- _DATA SEGMENT_
————————

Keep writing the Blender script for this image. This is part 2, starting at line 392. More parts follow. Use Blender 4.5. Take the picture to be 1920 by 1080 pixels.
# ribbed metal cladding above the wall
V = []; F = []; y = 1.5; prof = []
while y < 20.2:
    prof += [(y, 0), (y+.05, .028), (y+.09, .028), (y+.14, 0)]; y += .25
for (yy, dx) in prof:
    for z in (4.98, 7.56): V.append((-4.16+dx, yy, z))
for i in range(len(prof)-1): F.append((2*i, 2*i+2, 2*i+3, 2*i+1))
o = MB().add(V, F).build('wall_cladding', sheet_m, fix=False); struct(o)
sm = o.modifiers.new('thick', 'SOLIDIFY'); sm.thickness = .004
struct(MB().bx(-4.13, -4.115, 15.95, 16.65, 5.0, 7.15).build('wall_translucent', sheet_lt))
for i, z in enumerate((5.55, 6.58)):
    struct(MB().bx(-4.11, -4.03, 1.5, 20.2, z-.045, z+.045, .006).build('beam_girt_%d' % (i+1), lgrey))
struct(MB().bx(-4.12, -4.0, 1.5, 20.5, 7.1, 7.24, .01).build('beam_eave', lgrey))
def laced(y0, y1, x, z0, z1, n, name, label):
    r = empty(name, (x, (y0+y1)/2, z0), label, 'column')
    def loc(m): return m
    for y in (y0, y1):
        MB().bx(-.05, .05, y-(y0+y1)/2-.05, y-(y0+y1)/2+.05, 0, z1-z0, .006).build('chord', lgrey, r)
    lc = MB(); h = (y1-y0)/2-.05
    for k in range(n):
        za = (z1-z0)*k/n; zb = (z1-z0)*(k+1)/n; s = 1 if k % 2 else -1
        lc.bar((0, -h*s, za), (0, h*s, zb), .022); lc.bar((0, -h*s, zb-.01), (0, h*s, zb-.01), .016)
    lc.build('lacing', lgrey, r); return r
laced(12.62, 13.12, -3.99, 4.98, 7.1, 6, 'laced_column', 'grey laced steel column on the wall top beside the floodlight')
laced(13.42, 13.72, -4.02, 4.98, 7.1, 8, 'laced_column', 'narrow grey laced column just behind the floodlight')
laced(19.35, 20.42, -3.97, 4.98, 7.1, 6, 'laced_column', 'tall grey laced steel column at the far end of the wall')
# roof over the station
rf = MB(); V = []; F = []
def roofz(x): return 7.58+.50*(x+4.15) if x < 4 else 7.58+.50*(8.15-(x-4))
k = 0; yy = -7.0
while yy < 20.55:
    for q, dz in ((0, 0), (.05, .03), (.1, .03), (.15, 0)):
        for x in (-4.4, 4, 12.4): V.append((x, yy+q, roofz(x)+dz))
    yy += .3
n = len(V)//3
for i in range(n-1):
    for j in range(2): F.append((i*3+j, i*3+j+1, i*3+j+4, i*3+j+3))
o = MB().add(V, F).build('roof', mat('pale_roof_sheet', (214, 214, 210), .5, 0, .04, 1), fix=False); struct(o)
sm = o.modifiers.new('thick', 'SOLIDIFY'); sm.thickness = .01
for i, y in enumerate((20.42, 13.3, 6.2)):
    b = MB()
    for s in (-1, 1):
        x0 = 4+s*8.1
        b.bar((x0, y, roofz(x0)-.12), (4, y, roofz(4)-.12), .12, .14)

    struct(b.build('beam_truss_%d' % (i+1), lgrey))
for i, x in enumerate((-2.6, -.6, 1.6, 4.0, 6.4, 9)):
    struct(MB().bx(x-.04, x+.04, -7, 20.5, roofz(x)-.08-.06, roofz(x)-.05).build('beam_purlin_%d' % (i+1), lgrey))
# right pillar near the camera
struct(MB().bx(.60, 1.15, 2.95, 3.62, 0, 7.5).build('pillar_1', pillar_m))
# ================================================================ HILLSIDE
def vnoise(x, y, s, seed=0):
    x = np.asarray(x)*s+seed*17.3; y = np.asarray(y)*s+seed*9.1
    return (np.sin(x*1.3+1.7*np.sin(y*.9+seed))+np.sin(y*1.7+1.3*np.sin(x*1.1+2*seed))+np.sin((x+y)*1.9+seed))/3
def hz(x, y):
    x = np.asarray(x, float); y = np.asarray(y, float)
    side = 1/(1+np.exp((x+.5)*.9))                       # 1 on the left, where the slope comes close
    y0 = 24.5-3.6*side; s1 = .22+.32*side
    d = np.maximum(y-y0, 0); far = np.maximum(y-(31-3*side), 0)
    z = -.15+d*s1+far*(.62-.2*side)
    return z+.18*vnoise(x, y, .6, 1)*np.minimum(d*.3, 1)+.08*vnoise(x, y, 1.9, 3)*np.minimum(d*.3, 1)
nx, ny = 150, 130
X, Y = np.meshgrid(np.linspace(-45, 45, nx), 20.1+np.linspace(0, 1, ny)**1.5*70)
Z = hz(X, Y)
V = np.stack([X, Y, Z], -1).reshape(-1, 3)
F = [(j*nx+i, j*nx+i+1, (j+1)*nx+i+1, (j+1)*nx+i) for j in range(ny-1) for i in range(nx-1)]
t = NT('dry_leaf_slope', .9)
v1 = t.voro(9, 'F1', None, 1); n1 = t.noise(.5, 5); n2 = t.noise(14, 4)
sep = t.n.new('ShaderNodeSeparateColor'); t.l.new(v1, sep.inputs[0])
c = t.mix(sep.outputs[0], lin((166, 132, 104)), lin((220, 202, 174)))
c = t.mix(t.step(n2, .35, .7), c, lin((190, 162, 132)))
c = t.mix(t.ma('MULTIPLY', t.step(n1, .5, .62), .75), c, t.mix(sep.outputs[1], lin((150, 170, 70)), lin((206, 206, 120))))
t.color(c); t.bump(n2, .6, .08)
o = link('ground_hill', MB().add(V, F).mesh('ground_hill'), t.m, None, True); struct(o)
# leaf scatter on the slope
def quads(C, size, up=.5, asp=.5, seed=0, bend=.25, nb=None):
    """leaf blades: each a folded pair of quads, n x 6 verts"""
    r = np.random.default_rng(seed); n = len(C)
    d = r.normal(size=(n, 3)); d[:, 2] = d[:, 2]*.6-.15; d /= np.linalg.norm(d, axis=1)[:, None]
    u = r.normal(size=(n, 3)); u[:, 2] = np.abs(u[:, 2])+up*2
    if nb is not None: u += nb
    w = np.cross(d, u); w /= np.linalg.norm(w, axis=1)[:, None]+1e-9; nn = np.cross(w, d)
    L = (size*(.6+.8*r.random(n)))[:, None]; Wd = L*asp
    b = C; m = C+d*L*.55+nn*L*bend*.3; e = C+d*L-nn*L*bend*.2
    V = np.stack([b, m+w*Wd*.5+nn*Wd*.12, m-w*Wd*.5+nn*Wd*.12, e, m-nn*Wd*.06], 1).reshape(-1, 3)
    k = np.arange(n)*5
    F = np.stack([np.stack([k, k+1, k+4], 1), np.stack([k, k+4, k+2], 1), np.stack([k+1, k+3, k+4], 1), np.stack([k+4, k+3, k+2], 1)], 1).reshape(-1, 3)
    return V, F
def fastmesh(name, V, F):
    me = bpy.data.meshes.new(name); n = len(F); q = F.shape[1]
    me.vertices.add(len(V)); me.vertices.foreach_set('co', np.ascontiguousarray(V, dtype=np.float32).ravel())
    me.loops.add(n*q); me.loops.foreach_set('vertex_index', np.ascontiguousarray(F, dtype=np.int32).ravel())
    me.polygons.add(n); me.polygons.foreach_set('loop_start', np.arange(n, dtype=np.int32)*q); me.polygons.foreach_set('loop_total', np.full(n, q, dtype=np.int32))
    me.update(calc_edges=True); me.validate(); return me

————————

- _INSTRUCTIONS TO FOLLOW_
Repeat the material above in full, exactly as it stands.

- _EXERCISE OUTPUT_
Keep writing the Blender script for this image. This is part 2, starting at line 392. More parts follow. Use Blender 4.5. Take the picture to be 1920 by 1080 pixels.
# ribbed metal cladding above the wall
V = []; F = []; y = 1.5; prof = []
while y < 20.2:
    prof += [(y, 0), (y+.05, .028), (y+.09, .028), (y+.14, 0)]; y += .25
for (yy, dx) in prof:
    for z in (4.98, 7.56): V.append((-4.16+dx, yy, z))
for i in range(len(prof)-1): F.append((2*i, 2*i+2, 2*i+3, 2*i+1))
o = MB().add(V, F).build('wall_cladding', sheet_m, fix=False); struct(o)
sm = o.modifiers.new('thick', 'SOLIDIFY'); sm.thickness = .004
struct(MB().bx(-4.13, -4.115, 15.95, 16.65, 5.0, 7.15).build('wall_translucent', sheet_lt))
for i, z in enumerate((5.55, 6.58)):
    struct(MB().bx(-4.11, -4.03, 1.5, 20.2, z-.045, z+.045, .006).build('beam_girt_%d' % (i+1), lgrey))
struct(MB().bx(-4.12, -4.0, 1.5, 20.5, 7.1, 7.24, .01).build('beam_eave', lgrey))
def laced(y0, y1, x, z0, z1, n, name, label):
    r = empty(name, (x, (y0+y1)/2, z0), label, 'column')
    def loc(m): return m
    for y in (y0, y1):
        MB().bx(-.05, .05, y-(y0+y1)/2-.05, y-(y0+y1)/2+.05, 0, z1-z0, .006).build('chord', lgrey, r)
    lc = MB(); h = (y1-y0)/2-.05
    for k in range(n):
        za = (z1-z0)*k/n; zb = (z1-z0)*(k+1)/n; s = 1 if k % 2 else -1
        lc.bar((0, -h*s, za), (0, h*s, zb), .022); lc.bar((0, -h*s, zb-.01), (0, h*s, zb-.01), .016)
    lc.build('lacing', lgrey, r); return r
laced(12.62, 13.12, -3.99, 4.98, 7.1, 6, 'laced_column', 'grey laced steel column on the wall top beside the floodlight')
laced(13.42, 13.72, -4.02, 4.98, 7.1, 8, 'laced_column', 'narrow grey laced column just behind the floodlight')
laced(19.35, 20.42, -3.97, 4.98, 7.1, 6, 'laced_column', 'tall grey laced steel column at the far end of the wall')
# roof over the station
rf = MB(); V = []; F = []
def roofz(x): return 7.58+.50*(x+4.15) if x < 4 else 7.58+.50*(8.15-(x-4))
k = 0; yy = -7.0
while yy < 20.55:
    for q, dz in ((0, 0), (.05, .03), (.1, .03), (.15, 0)):
        for x in (-4.4, 4, 12.4): V.append((x, yy+q, roofz(x)+dz))
    yy += .3
n = len(V)//3
for i in range(n-1):
    for j in range(2): F.append((i*3+j, i*3+j+1, i*3+j+4, i*3+j+3))
o = MB().add(V, F).build('roof', mat('pale_roof_sheet', (214, 214, 210), .5, 0, .04, 1), fix=False); struct(o)
sm = o.modifiers.new('thick', 'SOLIDIFY'); sm.thickness = .01
for i, y in enumerate((20.42, 13.3, 6.2)):
    b = MB()
    for s in (-1, 1):
        x0 = 4+s*8.1
        b.bar((x0, y, roofz(x0)-.12), (4, y, roofz(4)-.12), .12, .14)

    struct(b.build('beam_truss_%d' % (i+1), lgrey))
for i, x in enumerate((-2.6, -.6, 1.6, 4.0, 6.4, 9)):
    struct(MB().bx(x-.04, x+.04, -7, 20.5, roofz(x)-.08-.06, roofz(x)-.05).build('beam_purlin_%d' % (i+1), lgrey))
# right pillar near the camera
struct(MB().bx(.60, 1.15, 2.95, 3.62, 0, 7.5).build('pillar_1', pillar_m))
# ================================================================ HILLSIDE
def vnoise(x, y, s, seed=0):
    x = np.asarray(x)*s+seed*17.3; y = np.asarray(y)*s+seed*9.1
    return (np.sin(x*1.3+1.7*np.sin(y*.9+seed))+np.sin(y*1.7+1.3*np.sin(x*1.1+2*seed))+np.sin((x+y)*1.9+seed))/3
def hz(x, y):
    x = np.asarray(x, float); y = np.asarray(y, float)
    side = 1/(1+np.exp((x+.5)*.9))                       # 1 on the left, where the slope comes close
    y0 = 24.5-3.6*side; s1 = .22+.32*side
    d = np.maximum(y-y0, 0); far = np.maximum(y-(31-3*side), 0)
    z = -.15+d*s1+far*(.62-.2*side)
    return z+.18*vnoise(x, y, .6, 1)*np.minimum(d*.3, 1)+.08*vnoise(x, y, 1.9, 3)*np.minimum(d*.3, 1)
nx, ny = 150, 130
X, Y = np.meshgrid(np.linspace(-45, 45, nx), 20.1+np.linspace(0, 1, ny)**1.5*70)
Z = hz(X, Y)
V = np.stack([X, Y, Z], -1).reshape(-1, 3)
F = [(j*nx+i, j*nx+i+1, (j+1)*nx+i+1, (j+1)*nx+i) for j in range(ny-1) for i in range(nx-1)]
t = NT('dry_leaf_slope', .9)
v1 = t.voro(9, 'F1', None, 1); n1 = t.noise(.5, 5); n2 = t.noise(14, 4)
sep = t.n.new('ShaderNodeSeparateColor'); t.l.new(v1, sep.inputs[0])
c = t.mix(sep.outputs[0], lin((166, 132, 104)), lin((220, 202, 174)))
c = t.mix(t.step(n2, .35, .7), c, lin((190, 162, 132)))
c = t.mix(t.ma('MULTIPLY', t.step(n1, .5, .62), .75), c, t.mix(sep.outputs[1], lin((150, 170, 70)), lin((206, 206, 120))))
t.color(c); t.bump(n2, .6, .08)
o = link('ground_hill', MB().add(V, F).mesh('ground_hill'), t.m, None, True); struct(o)
# leaf scatter on the slope
def quads(C, size, up=.5, asp=.5, seed=0, bend=.25, nb=None):
    """leaf blades: each a folded pair of quads, n x 6 verts"""
    r = np.random.default_rng(seed); n = len(C)
    d = r.normal(size=(n, 3)); d[:, 2] = d[:, 2]*.6-.15; d /= np.linalg.norm(d, axis=1)[:, None]
    u = r.normal(size=(n, 3)); u[:, 2] = np.abs(u[:, 2])+up*2
    if nb is not None: u += nb
    w = np.cross(d, u); w /= np.linalg.norm(w, axis=1)[:, None]+1e-9; nn = np.cross(w, d)
    L = (size*(.6+.8*r.random(n)))[:, None]; Wd = L*asp
    b = C; m = C+d*L*.55+nn*L*bend*.3; e = C+d*L-nn*L*bend*.2
    V = np.stack([b, m+w*Wd*.5+nn*Wd*.12, m-w*Wd*.5+nn*Wd*.12, e, m-nn*Wd*.06], 1).reshape(-1, 3)
    k = np.arange(n)*5
    F = np.stack([np.stack([k, k+1, k+4], 1), np.stack([k, k+4, k+2], 1), np.stack([k+1, k+3, k+4], 1), np.stack([k+4, k+3, k+2], 1)], 1).reshape(-1, 3)
    return V, F
def fastmesh(name, V, F):
    me = bpy.data.meshes.new(name); n = len(F); q = F.shape[1]
    me.vertices.add(len(V)); me.vertices.foreach_set('co', np.ascontiguousarray(V, dtype=np.float32).ravel())
    me.loops.add(n*q); me.loops.foreach_set('vertex_index', np.ascontiguousarray(F, dtype=np.int32).ravel())
    me.polygons.add(n); me.polygons.foreach_set('loop_start', np.arange(n, dtype=np.int32)*q); me.polygons.foreach_set('loop_total', np.full(n, q, dtype=np.int32))
    me.update(calc_edges=True); me.validate(); return me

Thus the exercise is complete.